Watching the closing sequence, I see. I sift through the ashes of the hours I spent watching this film. I watch as the flames carry the smoke towards heaven, and I wonder what the heck they were thinking.

It's definately pretty. I'll grant them that. The production crew all needs a big hand. Troy was gorgeous, the locations were spectacular, and the historical details in the ships and the encampments was great. The cast was beautiful - landscape appreciation value for all. But even the eye-candy can't stretch to cover the gaping flaws in the rest of it.

And where was the supposed homoerotic stuff between Achilles and Patroclus?! Everyone made such a big deal about it, but I didn't see a bloody thing that would have been out of place in a locker-room of towel-snapping boys. Have people gotten so innured to sex that they can't imagine any other reason for loyalty or feeling? He was his cousin, his guardian, his teacher, and yes, in the real story there were some interesting elements to their relationship. But none of that was here in the film.

The story has been beheaded. You know that when you go to a film that's adapted from something else, there are things that are going to be trimmed out and changed. It just has to happen. However, most literary adaptations try to nibble off the toes, or niggle off a corner here or there to try to fit. This film drove a bronze spear right between the story's third and fourth cervical vertebrae. Removing all the Olympian maneuvers behind the events leaves us with nothing but pettiness.

There are the sparse bare bones of a story of mortal pride and ambition, but they can't carry the rest of the historical weight. And they sure can't carry the weight of that marqee. Criminitly! Peter O'Toole, Brian Cox, Brad Pitt, Brendan Gleeson, Eric Bana, Orlando Bloom, Sean Bean, Saffron Burrows. And the list just keeps going. Maybe we can get our two former professional wrestlers (Nathan Jones as Boagrius and Tyler Mane as Ajax) to handle the job.
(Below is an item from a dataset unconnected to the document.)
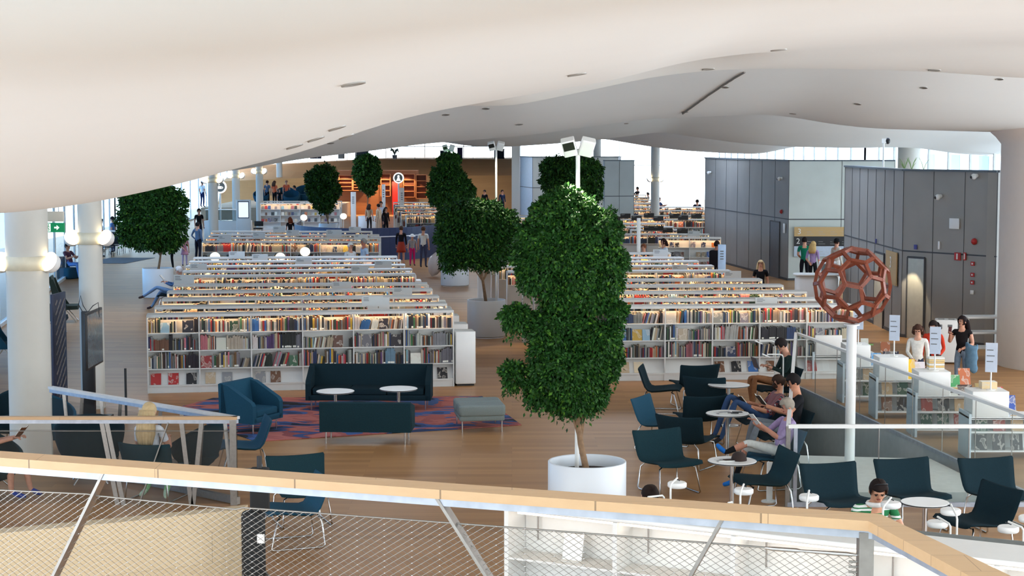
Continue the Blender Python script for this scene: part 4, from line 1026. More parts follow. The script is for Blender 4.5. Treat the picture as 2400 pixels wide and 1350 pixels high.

I know it was "inspired" by the Illiad, but come on! This is a little ridiculous. Helen wasn't forced to marry Menelaus - she chose him out of a lineup her father set up because there were too many kings chasing her. Achilles had a woman who was named Briseis, but the acolyte of Apollo was Criseis - not even the same chick. The Greeks attack the Trojans at night, not the other way around. And it wasn't a full-on battle, but a raiding party led by Odysseus and Diomedes (who is nowhere, just like this battle). And for that matter, Oddyseus is also the brother of Agamemnon and Menelaus - where is his grief and his weight on their choices? Ajax doesn't die - there are stories written about his return home, going mad and his death by suicide. Menelaus isn't killed by Hector. Hector's the one who gets stabbed in the throat, not Patroclus. Agamemnon doesn't die at Briseis' hand (much longer and cooler story, actually). Achilles is dead before the Trojan horse is even thought of. Achilles had five ships, not one, and more than 50 Myrmidons. Achilles charges out to kill Hector in the midst of battle, not by calling him out behind the gym. He certainly wasn't wailing like a throat-cut banshee in front of the walls of Troy like that. It's Agamemnon who pisses off Apollo with his overweening pride, his lack of piety and his attacking of the city, not Achilles' adventures in holy wealth redistribution. There was something weird with Priam's death, but I can't remember. We moaned and complained when they chopped 19 days out of Fellowship of the Ring between Bree and Rivendell - they cut nine years out of this one.

Even if we take the newly-wrought story at face value, the attempt to pin the actions on the mortals tortures the characters out of shape. Paris went from a dupe of the arrogant gods to a cowardly, skirt-sniffing slut. Achilles' now seemingly mortal mother and the loss of the rest of his divine attributes turns him into a strangely distorted and pathetic Launcelot. Hector's biggest claim to fame (the domesticating of the horse and the invention of cavalry) went unheard until the penultimate line. Oddyseus was as "Sharpe" as he should have been in a few places, but he spent most of the rest of the time as a royal errand-boy.

Don't get me started on the royal women. That gal they picked for Helen is a very beautiful girl, but with no vengeful goddess to drive her she just seems stupid and petty. Plus, with the story change it really wasn't her face that launched a thousand ships, but her naughty bits and lack of self-control. It wasn't Aphrodite's jealousy over her beauty that helped get things started but her matress-dancing with Paris. It feels cheap. You may remember Andromache as Angel from the film Wing Commander so you know she can apply boot to seat if necessary. Unfortunately, the script seems to have missed the parts of the story where her steel spine helped save the remnants of her people; all that was left was her looking terrified. Briseis is covering two parts with one job here, and neither one of them get handled well.

I know Wolfgang Peterson can do better than this. He directed "Das Boot", and he managed a good re-telling of the story. As a director he has plenty of clout to give them exact anatomical directions as to where they should have stored this screenplay, and get someone in there who has at least read the source materials and can make intelligent adjustments. And he better get it back together quick, fast and in a hurry. He's been tapped to make the filmed version of "Ender's Game", and if he hoses that up it's not going to be pretty.